DiPrima co-owns the Folly Beach-based My Ocean Rental, which manages about 75 rental properties in the Folly community. Cathryn works at MUSC, but helps Rob with his business as well. Founded in 2004, My Ocean Rental uses a cloud-hosted reservation and marketing system, and performs full-service cleaning and maintenance. “It’s more of a family business,” Rob says. “We live and work on the island and never plan on ever changing that.”

Moving in

Construction on the home started in January. Then after Rob and Cathryn’s wedding and their honeymoon in San Juan and Culebra, a small island off the east coast of Puerto Rico, they moved right in. Not too shabby for a wedding present.

The one-story home, situated three blocks from the beach on East Erie Ave., contains four bedrooms and two bathrooms. They adjusted the plans to accommodate for higher, 10-foot ceilings, and taller baseboards, similar to New Orleans flavors of interior design. “It’s a personal touch,” Cathryn says.

It's not necessarily a beachy home either. Set in dark tones, the exterior color can vary depending on the light, a compelling contrast to its red roof. “Sometimes the house can look dark green or dark blue, and sometimes it can look navy or black,” Cathryn says. “We were really influenced by the colors in Cuba and Puerto Rico. That’s what we wanted.” 

‘An open area’

The open floor plan also features a large great room and kitchen. The four bedrooms are located in the home’s corners. “We wanted an open area,” Cathryn says. “We entertain a lot.” Yet the kitchen squarely remains the center. “It’s the focal point of our home,” Cathryn says.

The kitchen’s main attraction: “an absurdly large butcher block,” says Rob. It was first used in a butcher shop in Ohio, and later belonged to Rob’s aunt and uncle, who used it as an island centerpiece at their home in New York in the 1980s. “Our entire family was incredibly helpful during this whole process. Both of our families are old-school Italian, and they brought it down to us from New York and it weighed somewhere around 650 pounds,” Rob says. “A friend from Charles Towne Woodworks brought in a portable sawmill to plane the wood in our driveway. Now it’s about 40 inches by 30 inches, and 18 inches deep.

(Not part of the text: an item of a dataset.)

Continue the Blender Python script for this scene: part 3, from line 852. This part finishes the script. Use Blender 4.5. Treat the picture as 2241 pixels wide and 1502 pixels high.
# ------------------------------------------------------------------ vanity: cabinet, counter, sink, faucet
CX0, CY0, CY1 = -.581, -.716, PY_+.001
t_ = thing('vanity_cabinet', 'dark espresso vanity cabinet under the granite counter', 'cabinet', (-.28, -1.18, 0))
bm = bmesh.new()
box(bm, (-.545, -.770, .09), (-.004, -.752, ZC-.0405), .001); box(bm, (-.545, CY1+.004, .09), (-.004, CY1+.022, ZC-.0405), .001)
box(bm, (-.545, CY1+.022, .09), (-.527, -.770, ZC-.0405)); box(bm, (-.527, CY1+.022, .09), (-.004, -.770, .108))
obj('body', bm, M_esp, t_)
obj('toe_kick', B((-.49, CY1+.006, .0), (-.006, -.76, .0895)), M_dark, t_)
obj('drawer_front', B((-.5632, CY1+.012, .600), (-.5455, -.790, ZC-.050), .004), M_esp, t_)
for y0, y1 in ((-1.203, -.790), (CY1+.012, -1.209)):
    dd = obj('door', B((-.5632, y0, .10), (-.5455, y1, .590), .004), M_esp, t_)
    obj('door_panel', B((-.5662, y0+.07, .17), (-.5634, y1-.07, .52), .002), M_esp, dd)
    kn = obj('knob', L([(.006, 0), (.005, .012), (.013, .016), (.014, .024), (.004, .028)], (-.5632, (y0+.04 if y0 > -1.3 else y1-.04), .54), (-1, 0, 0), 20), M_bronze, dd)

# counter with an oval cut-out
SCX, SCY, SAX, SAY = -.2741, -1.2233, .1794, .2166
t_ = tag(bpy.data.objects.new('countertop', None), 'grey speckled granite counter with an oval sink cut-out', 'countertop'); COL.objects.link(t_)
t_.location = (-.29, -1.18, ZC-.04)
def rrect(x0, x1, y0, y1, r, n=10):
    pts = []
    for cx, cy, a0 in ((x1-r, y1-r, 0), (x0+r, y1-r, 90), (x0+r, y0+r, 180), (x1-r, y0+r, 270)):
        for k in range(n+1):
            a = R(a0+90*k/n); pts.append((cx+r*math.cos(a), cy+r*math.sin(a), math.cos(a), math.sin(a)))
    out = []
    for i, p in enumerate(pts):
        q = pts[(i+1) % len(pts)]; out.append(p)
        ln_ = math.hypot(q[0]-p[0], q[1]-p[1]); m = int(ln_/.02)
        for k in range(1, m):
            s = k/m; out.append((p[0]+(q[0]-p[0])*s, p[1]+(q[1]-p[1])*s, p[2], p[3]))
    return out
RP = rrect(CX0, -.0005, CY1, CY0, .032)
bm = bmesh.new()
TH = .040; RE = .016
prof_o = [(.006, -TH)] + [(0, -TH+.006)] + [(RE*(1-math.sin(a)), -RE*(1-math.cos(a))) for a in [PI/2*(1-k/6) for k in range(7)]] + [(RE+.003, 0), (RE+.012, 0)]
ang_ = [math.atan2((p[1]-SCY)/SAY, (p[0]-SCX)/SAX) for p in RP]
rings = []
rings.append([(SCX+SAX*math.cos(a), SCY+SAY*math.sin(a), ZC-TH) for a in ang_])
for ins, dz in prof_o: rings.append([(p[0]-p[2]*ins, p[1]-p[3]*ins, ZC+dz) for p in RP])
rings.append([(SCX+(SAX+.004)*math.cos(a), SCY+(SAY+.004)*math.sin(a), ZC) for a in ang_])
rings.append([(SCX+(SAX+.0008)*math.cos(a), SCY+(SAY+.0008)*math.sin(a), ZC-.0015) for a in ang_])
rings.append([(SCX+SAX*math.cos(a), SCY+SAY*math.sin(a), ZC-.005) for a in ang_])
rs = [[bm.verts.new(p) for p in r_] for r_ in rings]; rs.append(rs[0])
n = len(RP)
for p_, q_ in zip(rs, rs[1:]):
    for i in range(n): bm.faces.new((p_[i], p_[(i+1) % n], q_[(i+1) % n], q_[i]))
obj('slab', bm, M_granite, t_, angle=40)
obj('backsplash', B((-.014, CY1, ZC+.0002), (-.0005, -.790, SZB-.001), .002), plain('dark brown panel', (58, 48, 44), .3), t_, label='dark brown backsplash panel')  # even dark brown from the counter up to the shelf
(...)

It was basically sliced in half.”

Robert Stronjy from BNN Construction built the home, and Jeremy O’Sheal from Patriot Construction helped design and build the kitchen, and also poured concrete for the countertops. Additionally, Lindsay Paylor at Garden State Tile helped with the tile design, and David Tomblin from The Tomblin Company acted as the landscape architect. “We had readymade plans that we used and we just changed a few details based on what we needed,” Rob says. “Everyone did a really great job, and this time we got to share in the project management of the home.”

Musical tendencies

The couple’s collection of personal artwork and music memorabilia adorns the walls. Cathryn’s great aunt painted many of the pieces. Another of the pieces even portrays a live depiction of the couple’s first dance. Painted by the couple’s good friend Alex Harvie, the portrait sits above their mantle. The mantle itself is made from Louisiana cypress, given to the couple by Cathryn’s parents. “The wood behind the mantle and wedding painting was laid personally by Rob and our builder, Robert,” Cathryn says”.

Then the music décor includes a framed T-shirt depicting Widespread Panic’s tour in 2002 that Rob and his friends help design. Another shows one of Widespread Panic’s founding member and lead guitarist Michael Houser, who died 2002. It rests above the refrigerator. “It’s a painting of Mikey with a beautiful wave behind him that our friend Dave Snyder painted for us,” Cathyrn says. “Lots of things in the house have sentimental values and were made by our friends and family.”

The shelving is open, too, accommodating wooden pieces and Cathryn and Rob’s grandmothers’ china. The windows are big and welcoming. “We’ve got everything from the wooden pieces, to our grandmother’s china to crystal,” Cathryn says. “It’s a combination of funky meeting elegance. And the final product made us really happy.”